Shifting welfare, shifting people: rural development, housing and population mobility in Australia

RIS ID

32103

Publication Details

Dufty, R. and Gibson, C. R. (2010). Shifting welfare, shifting people: rural development, housing and population mobility in Australia. In P. Milbourne (Eds.), Welfare Reform in Rural Places: Comparative Perspectives (pp. 173-197). UK: Emerald.

Abstract

Rural welfare is more than addressing problems of ‘poverty’. As we argue here, social policy initiatives are also conceived by governments as solutions to geographical problems about uneven regional development and population distribution. What these problems were, and how welfare provision could solve them, has varied from generation to generation and takes shape in place-specific ways. That welfare provision has operated as de facto geographical development and population policy is particularly the case in Australia, in its context of massive continental size and heterogeneous rural places.
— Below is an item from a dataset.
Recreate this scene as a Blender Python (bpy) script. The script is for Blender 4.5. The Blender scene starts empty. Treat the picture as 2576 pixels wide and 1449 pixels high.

In Australia, the ‘rural’ means much more than just the ‘countryside’ surrounding or between networks of cities and towns (in the traditional European sense; see Gorman-Murray, Darian-Smith, & Gibson, 2008). ‘Rural Australia’ is inserted into national politics as a slippery geographical category, coming to encompass all of non-metropolitan Australia (each of Australia's states only having one major city), within which there is great diversity: broadacre farming regions involving the production of cash crops at scales of thousands of squared kilometres; regions producing rice and cotton with state-sponsored irrigation; coastal agricultural zones with smaller and usually older land holdings (often the places of traditional ‘family farming’ communities); single industry regions focused around minerals extraction or defence (many of Australia's major defence bases being located outside state capitals either in sparsely populated regions in Australia's north or in smaller ‘country towns’ in the south, where they dominate local demography); semi-arid rangelands regions dominated by enormous pastoral stations leased on Crown land (single examples of which rival the United Kingdom in size); and remote savannah and desert regions many thousands of kilometres from capital cities, supporting Aboriginal communities living on traditional country mixing subsistence hunting and gathering with government-supported employment and food programmes. In this context, rural welfare performs a social policy function, but also becomes a means for government to comprehend, problematise and manage geographical space.